Как это делается, видно на первой же странице книги Шкловского. Мы читаем: «Дворянин Андрей Тимофеевич Болотов родился в 1738 году. Отец его был армейский полковник и мелкий землевладелец». Кто это говорит? Наш современник, объективный историк, заинтересованный в социологической точности. Читатель понимает, что из записок самого Болотова извлечь такую фразу было нельзя. Это то, что называется «авторская речь», речь Виктора Шкловского. Сам Болотов начинает говорить лишь несколько фраз спустя, и читатель об этом предупреждается особо: «Вы ведаете, – писал потом Болотов по чужим рассказам, – как старухи обыкновенно молятся. Где-то руку заведет, где-то на плечо положит… (и т. д.) Повитуха отправляла свой поклон, и попади крест ее в щель на полу между рассохшихся досок и так перевернись ребром, что его вытащить никак было не можно… И между тем барахтается на полу руками (и т. д.)». Кавычек вокруг этих фраз Шкловский не ставит, но это действительно подлинная выписка из первой части «Записок» Болотова, лишь немногие слова пропущены или заменены. Читатель сразу получает представление о приметах болотовского языка: «ведаете», «не можно», «где-то руку заведет», «и попади ее крест, и перевернись», «барахтается на полу руками» – наш современник так бы не написал. Это то, что называется «прямая речь персонажа», речь Болотова. А промежуточные фразы? «Рождение дворянина Болотова осложнено было следующим способом. Принимала его бабка Соломонида, и роды приключились около полуночи». Видно, что это не собственные болотовские слова, но и видно, что слог здесь не отстраненно-исторический. «Роды приключились» мог бы сказать и автор XVIII века, а вот «рождение осложнено было следующим способом» кажется скорее ироническим оборотом автора ХX века. Это то, что называется «несобственно-прямая речь»: она подается как авторская, но точка зрения в ней совпадает с точкой зрения персонажа, и она насыщена стилистическими оборотами, характерными для речи персонажа.

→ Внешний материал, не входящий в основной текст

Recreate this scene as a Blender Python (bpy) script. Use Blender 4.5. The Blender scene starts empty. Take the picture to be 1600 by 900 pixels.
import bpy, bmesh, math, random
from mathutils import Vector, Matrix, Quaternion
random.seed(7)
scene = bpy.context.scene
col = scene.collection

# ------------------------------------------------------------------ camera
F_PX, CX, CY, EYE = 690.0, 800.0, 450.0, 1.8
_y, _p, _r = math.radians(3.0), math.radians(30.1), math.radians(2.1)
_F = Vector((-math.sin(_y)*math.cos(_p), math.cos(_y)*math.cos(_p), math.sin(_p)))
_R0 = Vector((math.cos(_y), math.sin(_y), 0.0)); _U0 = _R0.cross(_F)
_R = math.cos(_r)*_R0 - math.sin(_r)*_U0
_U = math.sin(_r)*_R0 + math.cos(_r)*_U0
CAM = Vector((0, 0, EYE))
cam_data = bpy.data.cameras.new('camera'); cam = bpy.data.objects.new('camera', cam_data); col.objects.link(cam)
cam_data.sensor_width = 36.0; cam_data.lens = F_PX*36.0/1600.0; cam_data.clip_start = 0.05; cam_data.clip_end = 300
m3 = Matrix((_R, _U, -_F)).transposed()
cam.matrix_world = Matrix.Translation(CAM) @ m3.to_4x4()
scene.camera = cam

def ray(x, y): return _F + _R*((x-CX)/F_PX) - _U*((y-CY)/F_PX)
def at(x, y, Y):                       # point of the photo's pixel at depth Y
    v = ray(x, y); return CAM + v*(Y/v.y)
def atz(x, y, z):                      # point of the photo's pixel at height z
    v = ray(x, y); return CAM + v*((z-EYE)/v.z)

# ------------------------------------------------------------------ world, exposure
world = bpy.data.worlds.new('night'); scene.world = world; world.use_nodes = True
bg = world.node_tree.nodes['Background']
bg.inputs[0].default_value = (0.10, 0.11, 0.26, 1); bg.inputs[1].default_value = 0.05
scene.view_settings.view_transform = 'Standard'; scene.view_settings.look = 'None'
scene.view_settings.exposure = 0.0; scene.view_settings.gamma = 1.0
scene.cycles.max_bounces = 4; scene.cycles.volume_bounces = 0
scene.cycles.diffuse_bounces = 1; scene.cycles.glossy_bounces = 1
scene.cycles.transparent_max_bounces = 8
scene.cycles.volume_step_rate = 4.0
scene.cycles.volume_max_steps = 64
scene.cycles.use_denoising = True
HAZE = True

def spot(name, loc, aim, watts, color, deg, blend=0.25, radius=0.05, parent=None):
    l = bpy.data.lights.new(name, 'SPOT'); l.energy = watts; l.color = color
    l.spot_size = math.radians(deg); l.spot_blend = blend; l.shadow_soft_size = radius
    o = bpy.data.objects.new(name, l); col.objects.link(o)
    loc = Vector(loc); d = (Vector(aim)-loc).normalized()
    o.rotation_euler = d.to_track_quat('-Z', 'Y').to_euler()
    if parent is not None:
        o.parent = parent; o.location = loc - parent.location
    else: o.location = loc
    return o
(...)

Вот эта несобственно-прямая речь и является основой повествования в «Повести о дворянине Болотове», а от нее легко делаются отступления как в сторону авторской речи – в необходимых исторических комментариях, – так и в сторону речи персонажа – в приводимых для яркости цитатах (их немного). Читая текст фраза за фразой и задаваясь вопросом «кто это говорит?», мы легко уловим все эти «шаг влево, шаг вправо» от основного тона; но, даже не сосредоточиваясь на этом, мы будем чувствовать эту двоящуюся точку зрения и ее стереоскопический эффект.
Шкловский с его острым чувством слова легко подбирает эти словесные и синтаксические вкрапления, открывающие нам перспективу стиля, эти обороты, которые современный русский читатель еще понимает, но уже сам не употребляет. «Колесница везена была цугом коней», «все приглашены были в дом и трактованы были столом», «тапливали печь дворовые бабы и таскивали всякий день вязанки хвороста» (гл. 2), «цветники великолепствовали» (гл. 16), «варенье Андрюша поприбрал к себе и понемногу от скуки жустарил» (гл. 2), «принималась она его ругать и пилить или, как тогда говорили, тазать – была нравная и легкая на гнев» (гл. 3), «получивши долговременное упражнение в танцевании, так он наторел и наблошнился…» (гл. 10), «началось ужасное скакание, гоньба адъютантов и ординарцев, и началось военное замешательство», «тут сделалось тогда наиужаснейшее смятение и белиберда» (гл. 7). Более банальные приметы времени, вроде словечек «сей» и «оный», оставляются для немногочисленных прямых цитат: «С коликим смущением и горечью вошел я в оную канцелярию, с толиким обрадованием вышел я…» (гл. 4). Большинство этих стилистических крупиц – из собственного болотовского лексикона, однако среди них мелькают и сочиненные Шкловским; они трудноразличимы, контрастами автор здесь не играет. Лишь изредка мы читаем (когда Болотов из Кенигсберга беспошлинно посылает в Петербург подорожавшие там флер и креп): «Это показывает нам, до какого высокого градуса Андрей Тимофеевич был человек для своего времени передовой» (гл. 11: ирония, напоминающая Зощенко).
На эту стилистическую стереоскопичность уже без труда опирается стереоскопичность идейная. Болотовская точка зрения – консервативность, религиозность, довольство и самодовольство – в подчеркивании не нуждалась, она вырисовывалась из его текста в любом пересказе. Чтобы ее оттенить, достаточно было сохранить и подчеркнуть те мотивы социального и нравственного неблагополучия, которые у Болотова терялись в пространности его повествования.